Religião e moral
A dimensão social da religião exprime-se em códigos e normas de comportamento que não só regulam a forma como se deve desenvolver o culto, mas também dão à vida social orientações determinadas (constituição de uma moral). Diversas religiões regulam as acções humanas, distinguindo o que é permitido do que é proibido, ou seja, o bem do mal e, em termos históricos, a coabitação entre moral e religião é um facto indesmentível, como o texto que citaremos documenta:
«Adão e Eva desobedecendo a Deus no Jardim do Éden e sendo castigados com o sofrimento e a morte que serão uma herança de todas as gerações humanas; Moisés recebendo os Dez Mandamentos da mão de Deus e entregando-os ao povo de Israel como leis - normas - que exigiam absoluto respeito; os profetas Amos, Isaías e Jeremias avisando o povo israelita de que desobedecer à lei de Deus implicava condenação e destruição; o Sermão da Montanha, a Parábola do Bom Samaritano, o ensinamento de Jesus exortando-nos a amar Deus de todo o coração, o nosso próximo como nós mesmos e, inclusive, estendendo esse amor aos nossos inimigos; visões, no livro do Apocalipse, do Juízo Final mediante o qual
Deus julgaria homens e mulheres pelos seus actos neste mundo; a esperança da bem-aventurança no Céu e o temor do Inferno - tudo isto marcou profundamente a consciência e influenciou o comportamento do homem ocidental durante, aproximadamente, dois milénios. Para a cultura e civilização ocidentais, a moralidade foi identificada com a religiosidade, a imoralidade com o pecado, as normas fundamentais com mandamentos divinos e a vida moral, em geral, definida como a relação pessoal com um parente celeste. Agir imoralmente era, essencialmente, desobedecer a Deus. Por exemplo, David, depois de ter cometido adultério com Betsabé e de ter preparado a morte do marido desta (Uries), diz a Deus: "Contra ti e só contra ti eu pequei" (Salmo 51).
Quer pensemos no desgraçado pária (intocável) de Calcutá aceitando a sua condição miserável como destino (karma), no muçulmano shiita guerreando em nome de Alá, nas rígidas regras alimentares do Judeu ou no Cristão dedicado à caridade em nome do Senhor, a religião dominou de tal modo o horizonte moral do homem que as duas dimensões se tornaram indistinguíveis.
Houve e há, sem dúvida, excepções: o confucionismo na China é essencialmente uma moral secular; há versões não teístas do budismo e os filósofos gregos, em geral, consideraram os problemas morais independentemente da religião.
Mas, para a grande maioria, durante a maior parte da história da humanidade, a moralidade identificou-se com a religião, com os mandamentos de Deus.»

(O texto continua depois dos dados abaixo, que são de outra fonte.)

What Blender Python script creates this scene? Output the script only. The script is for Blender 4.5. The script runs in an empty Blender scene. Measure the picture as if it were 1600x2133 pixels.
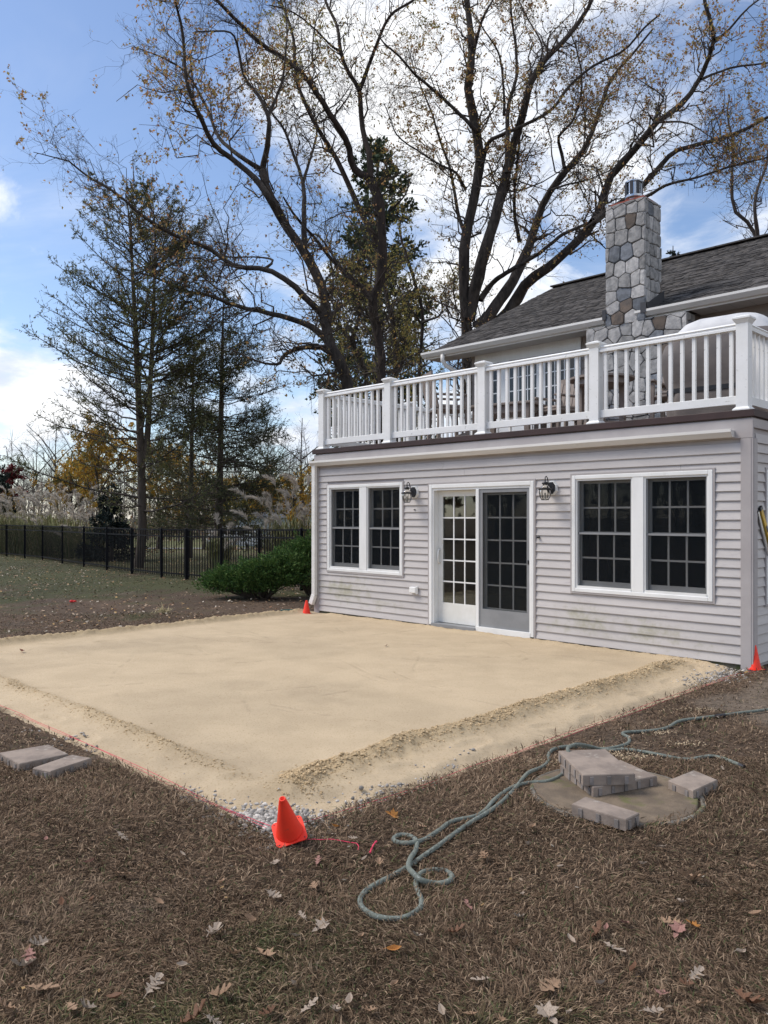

Louis P. Pojman, Ethics - Discovering right and wrong, I. T. P., pp. 234-235.
Exercícios
Com base na informação dada e noutra que já possua ou venha a obter, elabore uma breve reflexão sobre a relação entre moral e religião. Sugerimos que pense nos seguintes problemas:
a) Quando recorremos à revelação como base da autoridade moral, queremos dizer que um acto é justo porque Deus - segundo o revelado num livro sagrado - o ordena ou que Deus o ordena porque é justo? Muito depende de qual destas alternativas escolhemos...
b) A religião regula as relações entre o homem e Deus. Deve regular as relações entre os homens, dar orientação normativa às relações sociais?
c) A religião, prova-o a história, pode ser uma força para o bem e para o mal.
d) Se a moral tiver uma origem divina, se partirmos da hipótese de que os mandamentos morais são da autoria de Deus e por ele revelados, devemos questionar-nos sobre a revelação verdadeira: a recebida
por Moisés, por Maomé, a revelada por Cristo?
e) Será que os seres humanos são incapazes por si só de fundar uma moral universalmente válida? Estaremos condenados à imoralidade e ao relativismo moral se Deus não existir?